In a landmark ruling issued on Wednesday, a Dutch court said it was “unreasonable” for the Dutch government to argue that the statute of limitations had expired for the 1947 massacre and that damages should be paid to the seven surviving widows.

On hearing the news, 90-year-old Cawi said she felt “blessed” and “thankful”.

She was only 20 years old when Bitol — her husband of two years - left their house early to work in the rice paddies, never to come home.

“It was hard for me to find his body,” she told AP, saying it was tossed onto a heap of corpses.

Chairman of the National Human Rights Commission (Komnas HAM) Ifdhal Kasim said that the Dutch court’s ruling should open the eyes of the Indonesian government and law enforcers to the fact that even a case that took place more than 60 years can be prosecuted.

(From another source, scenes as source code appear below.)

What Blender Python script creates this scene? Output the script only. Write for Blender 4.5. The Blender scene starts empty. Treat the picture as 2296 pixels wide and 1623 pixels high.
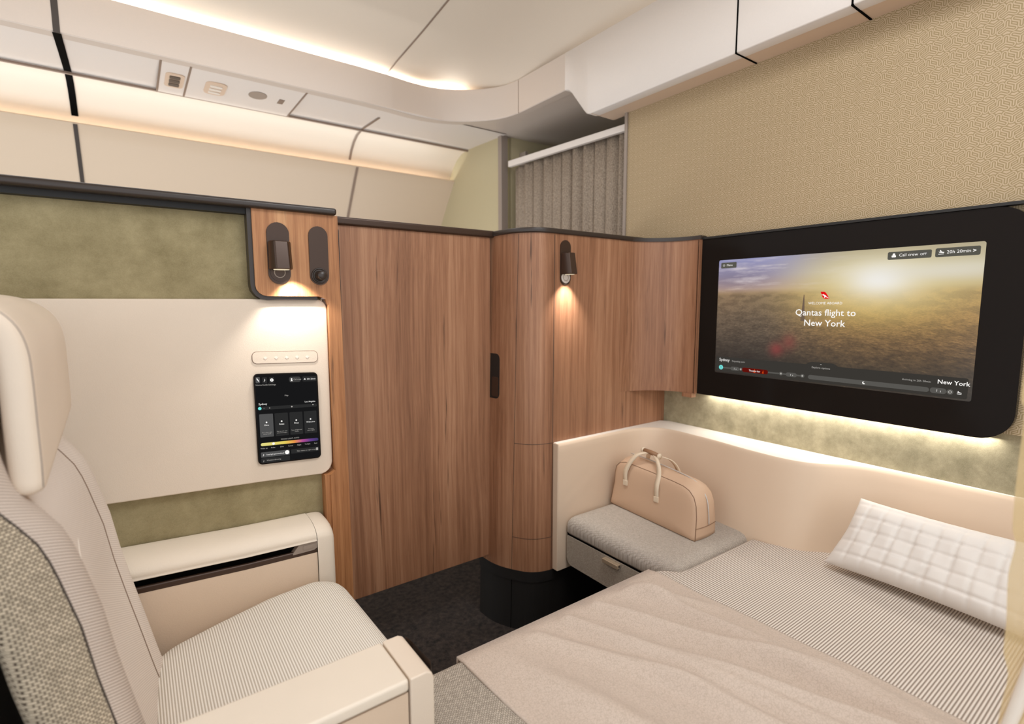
import bpy, bmesh, math, random
from mathutils import Vector, Matrix
random.seed(4)
PI = math.pi
SC = bpy.context.scene
COL = SC.collection

# ------------------------------------------------------------------ camera
def cam_matrix(yaw, pitch, roll):
    cy, sy = math.cos(yaw), math.sin(yaw)
    F = Vector((sy*math.cos(pitch), cy*math.cos(pitch), math.sin(pitch)))
    R = Vector((cy, -sy, 0)); U = R.cross(F)
    c, s = math.cos(roll), math.sin(roll)
    R2 = c*R + s*U; U2 = -s*R + c*U
    return Matrix((R2, U2, -F)).transposed().to_4x4()
cd = bpy.data.cameras.new('camera'); cam = bpy.data.objects.new('camera', cd); COL.objects.link(cam)
cam.matrix_world = Matrix.Translation((0, 0, 1.25)) @ cam_matrix(math.radians(35.99), math.radians(-6.45), math.radians(-.124))
cd.sensor_width = 36; cd.lens = 36*1171/2296; cd.clip_start = .02
cd.dof.use_dof = True; cd.dof.focus_distance = 1.45; cd.dof.aperture_fstop = 2.3
SC.camera = cam

# ------------------------------------------------------------------ light
def lin(c):
    return tuple((v/255/12.92 if v/255 <= .04045 else ((v/255+.055)/1.055)**2.4) for v in c)
w = bpy.data.worlds.new('world'); SC.world = w; w.use_nodes = True
w.node_tree.nodes['Background'].inputs[0].default_value = (.93, .965, 1.0, 1)
w.node_tree.nodes['Background'].inputs[1].default_value = 1.5
def area(name, loc, direction, sx, sy, power, col=(1, .9, .78), spread=180):
    l = bpy.data.lights.new(name, 'AREA'); l.shape = 'RECTANGLE'; l.size = sx; l.size_y = sy
    l.energy = power; l.color = col; l.spread = math.radians(spread)
    o = bpy.data.objects.new(name, l); COL.objects.link(o)
    d = Vector(direction).normalized()
    up = Vector((1, 0, 0)) if abs(d.x) < .9 else Vector((0, 1, 0))
    x = up; z = -d; y = z.cross(x).normalized(); x = y.cross(z).normalized()
    o.matrix_world = Matrix.Translation(loc) @ Matrix((x, y, z)).transposed().to_4x4()
    return o
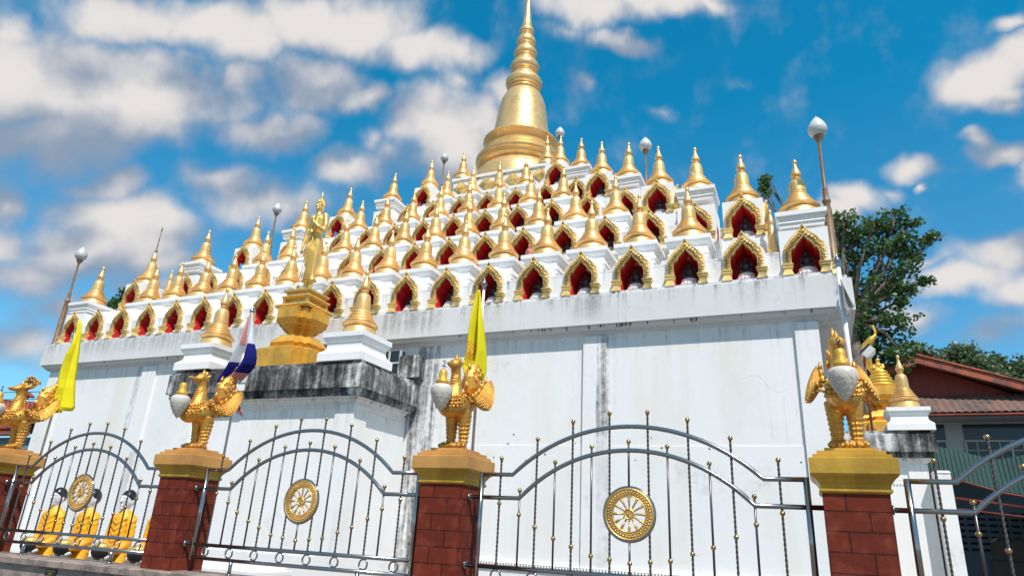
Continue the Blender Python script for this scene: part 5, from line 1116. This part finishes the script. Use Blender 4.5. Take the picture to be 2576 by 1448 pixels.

“This is a wake-up call for law enforcement here because in human rights, there is no statute of limitations, as in criminal offenses,” Ifdhal noted.

“We haven’t seen the light in many cases of human rights abuses here. The Dutch ruling is a good lesson for our government and judicial system to be responsive to the victims,” he said.

Despite a 1948 United Nations report condemning the attack as “deliberate and ruthless”, the Dutch government never prosecuted any soldiers for their alleged roles in the killings.

A 1968 Dutch report acknowledged “violent excesses” in Indonesia but argued that Dutch troops were carrying out a “police action” and were often incited by guerrilla warfare and terror attacks.

After a television documentary explored the bloodbath, the government conceded in 1995 that summary executions had taken place in Rawagede, now known as Balongsari, but said prosecutions were no longer possible.

It was not until 2005 that the government formally faced up to the past when then foreign minister Ben Bot expressed deep regret for offenses committed by Dutch forces throughout Indonesia in 1947.

The judgment paves the way for a case to establish the level of indemnities to be paid to the relatives.

It was not immediately clear how much compensation would be paid to the seven widows.